The recent leaks from the National Security Agency, and its vast data grab on everything from our cell phone conversations to our Gmail and Facebook accounts, has called out for a clear and concise statement from the folks in Washington D.C., as well as the leaders of the huge “big data” tech companies that rule our lives.

Instead of a clear statement, I seem to only hear recriminations about the leaker of this information, Edward Snowden, a former NSA contractor. Classic misdirection. Let’s take a step back: who cares about this one person? There are serious issues that have been raised, much bigger issues than one lone whistle-blower.

Our leaders, such as they are, have a responsibility to protect us from physical harm, like terrorism. They also have a responsibility to protect us from their own illegal searches and seizures, as spelled out in the 4th Amendment of the Constitution. The old argument that if “you have done nothing wrong, you have nothing to hide” is ridiculous. The next time the police pound on your door and demand to take a look in your coat closet, or rifle through your kitchen junk drawer, I will quote this line back to you. Does the term “probable cause” mean anything anymore?
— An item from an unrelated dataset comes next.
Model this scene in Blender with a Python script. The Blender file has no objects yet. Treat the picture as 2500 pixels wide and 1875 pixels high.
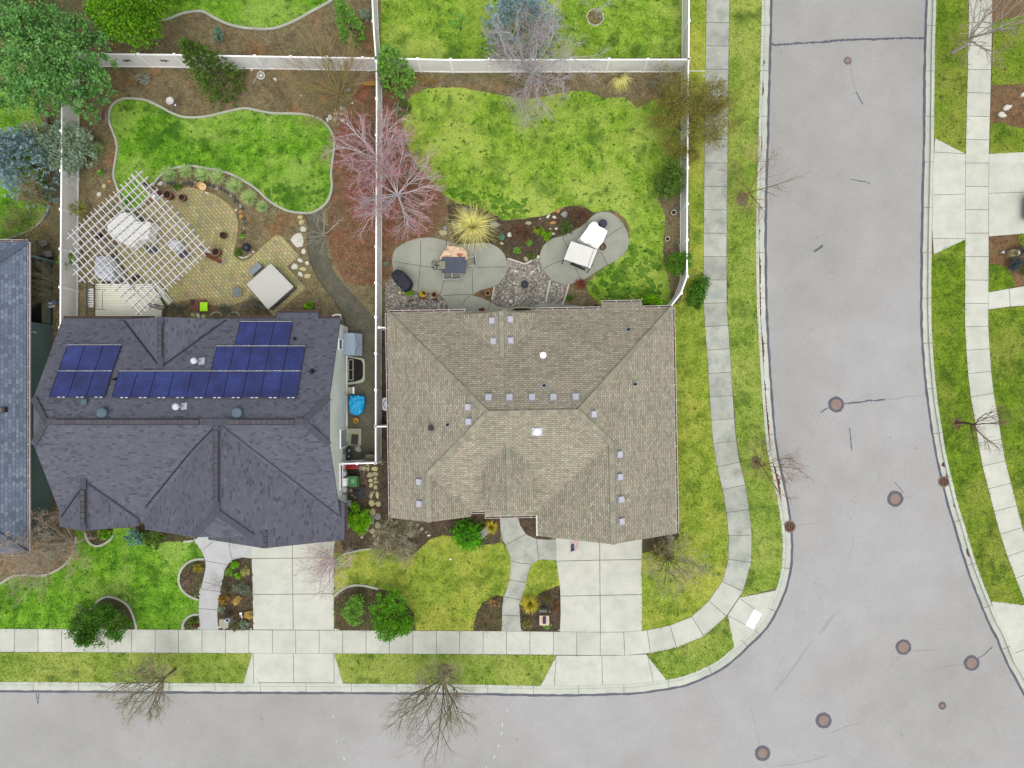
import bpy, math, random
import numpy as np
from mathutils import Vector, Matrix
R = random.Random(11)
NR = np.random.RandomState(5)
sc = bpy.context.scene
COL = sc.collection
PI = math.pi
# ------------------------------------------------------------------ frame
S = 0.0268                      # metres per photo pixel at yard level
CH = 1250 * S / 0.721           # drone height
def P(px, py, z=0.0):
    k = S * (CH - z) / CH
    return Vector(((px - 1250) * k, (937.5 - py) * k, z))
def M(d): return d * S
def A(ox, oy, pts, s=4.148): return [(ox + x / s, oy + y / s) for x, y in pts]
def lin(c):
    c = c / 255.0
    return c / 12.92 if c <= 0.04045 else ((c + 0.055) / 1.055) ** 2.4
ALB = 0.60
def sr(r, g, b, f=1.0):         # sunlit picture colour -> surface albedo
    return (min(lin(r) * ALB * f, .9), min(lin(g) * ALB * f, .9), min(lin(b) * ALB * f, .9), 1)
# ------------------------------------------------------------------ materials
MATS = {}
class NT:
    def __init__(s, name):
        s.m = bpy.data.materials.new(name); s.m.use_nodes = True
        s.t = s.m.node_tree; s.n = s.t.nodes; s.l = s.t.links
        s.b = s.n['Principled BSDF']
        s.b.inputs['Specular IOR Level'].default_value = 0.25
    def add(s, typ, **kw):
        n = s.n.new(typ)
        for k, v in kw.items(): setattr(n, k, v)
        return n
    def link(s, a, b): s.l.new(a, b)
    def pos(s):
        g = s.add('ShaderNodeNewGeometry'); return g.outputs['Position']
    def obj(s):
        g = s.add('ShaderNodeTexCoord'); return g.outputs['Object']
    def noise(s, vec, scale, detail=3, rough=.55, dist=0.0, off=0.0):
        n = s.add('ShaderNodeTexNoise'); n.inputs['Scale'].default_value = scale
        n.inputs['Detail'].default_value = detail; n.inputs['Roughness'].default_value = rough
        n.inputs['Distortion'].default_value = dist
        if off:
            mp = s.add('ShaderNodeMapping'); mp.inputs['Location'].default_value = (off, off * .7, off * .3)
            s.link(vec, mp.inputs['Vector']); vec = mp.outputs['Vector']
        s.link(vec, n.inputs['Vector']); return n.outputs['Fac']
    def ramp(s, fac, stops, interp='LINEAR'):
        r = s.add('ShaderNodeValToRGB'); cr = r.color_ramp; cr.interpolation = interp
        while len(cr.elements) < len(stops): cr.elements.new(.5)
        for e, (p, c) in zip(cr.elements, stops):
            e.position = p; e.color = c if len(c) == 4 else (*c, 1)
        s.link(fac, r.inputs['Fac']); return r.outputs['Color']
    def mix(s, a, b, fac, mode='MIX'):
        m = s.add('ShaderNodeMix', data_type='RGBA', blend_type=mode)
        for v, i in ((fac, 0), (a, 6), (b, 7)):
            if hasattr(v, 'is_linked') or isinstance(v, bpy.types.NodeSocket): s.link(v, m.inputs[i])
            else: m.inputs[i].default_value = v
        return m.outputs[2]
    def tint(s, col):
        a = s.add('ShaderNodeAttribute', attribute_name='Tint')
        return s.mix(col, a.outputs['Color'], 1.0, 'MULTIPLY')
    def bump(s, h, st=.3, d=.02):
        b = s.add('ShaderNodeBump'); b.inputs['Strength'].default_value = st; b.inputs['Distance'].default_value = d
        s.link(h, b.inputs['Height']); s.link(b.outputs['Normal'], s.b.inputs['Normal'])
    def out(s, col, rough=.8, metal=0.0):
        if isinstance(col, bpy.types.NodeSocket): s.link(col, s.b.inputs['Base Color'])
        else: s.b.inputs['Base Color'].default_value = col
        s.b.inputs['Roughness'].default_value = rough; s.b.inputs['Metallic'].default_value = metal
        return s.m
def g1(v): return (v, v, v, 1)
def flat(name, c, rough=.7, var=.22, scale=6., metal=0., bump=.15, tint=False):
    """generic weathered surface: base colour, blotches and fine grain"""
    if name in MATS: return MATS[name]
    t = NT(name); p = t.obj()
    n1 = t.noise(p, scale, 4); n2 = t.noise(p, scale * 9, 2)
    c1 = t.mix(c, (c[0] * (1 - var), c[1] * (1 - var), c[2] * (1 - var), 1), t.ramp(n1, [(.35, g1(0)), (.7, g1(1))]))
    c2 = t.mix(c1, (min(1, c[0] * (1 + var)), min(1, c[1] * (1 + var)), min(1, c[2] * (1 + var)), 1), t.ramp(n2, [(.5, g1(0)), (.8, g1(.8))]))
    if tint: c2 = t.tint(c2)
    if bump: t.bump(n2, bump, .01)
    MATS[name] = t.out(c2, rough, metal); return MATS[name]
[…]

Google, Apple, Facebook, among other “big data” marketers, also must protect our privacy. Since when did we give up this fundamental principal? Why is a picture of my daughter blowing out her birthday candles on Facebook, not protected by the Constitution? Why is the phone call to my accountant about the taxes I owe, not protected from NSA eavesdropping? It’s a scary world we live in.

I voted for the current president twice, and I am not ashamed to admit that I was elated when the previous White House occupant and his cronies left the stage in early 2009. But the President’s off-handed remark of essentially, “trust us, we know what’s best for you”, was a disturbing display of presidential overreach. It reminded me of a quote from George Orwell’s classic ‘1984’: “Power is not a means; it is an end… The object of power is power.” Perhaps Obama was too busy studying his law books to read classic literature back in his Harvard years.

As an advertising and marketing professional in the industry for more than 20 years, I have never seen such hubris from big marketers claiming “Don’t Be Evil”, as Google states in it’s famous mantra. Well, turning over our emails and web searches to the U.S. intelligence establishment does “do harm”, Mr. Page and Mr. Brin.

So, this is what I say: the next time the government comes knocking, Mr. Cook, Mr. Gates, et al, give them a simple response: “Go Away”. But how likely is this to happen, when your companies have been doing essentially the same data mining for years? What moral standing do you have?

As a final result, all of us are complicit in our own apathy. Just like Winston Smith in ‘1984’ eventually learned to love his leaders for the protection they promised, we will all be lead, blindly, voluntarily, into the warmth and safety of Big Brother’s protective embrace.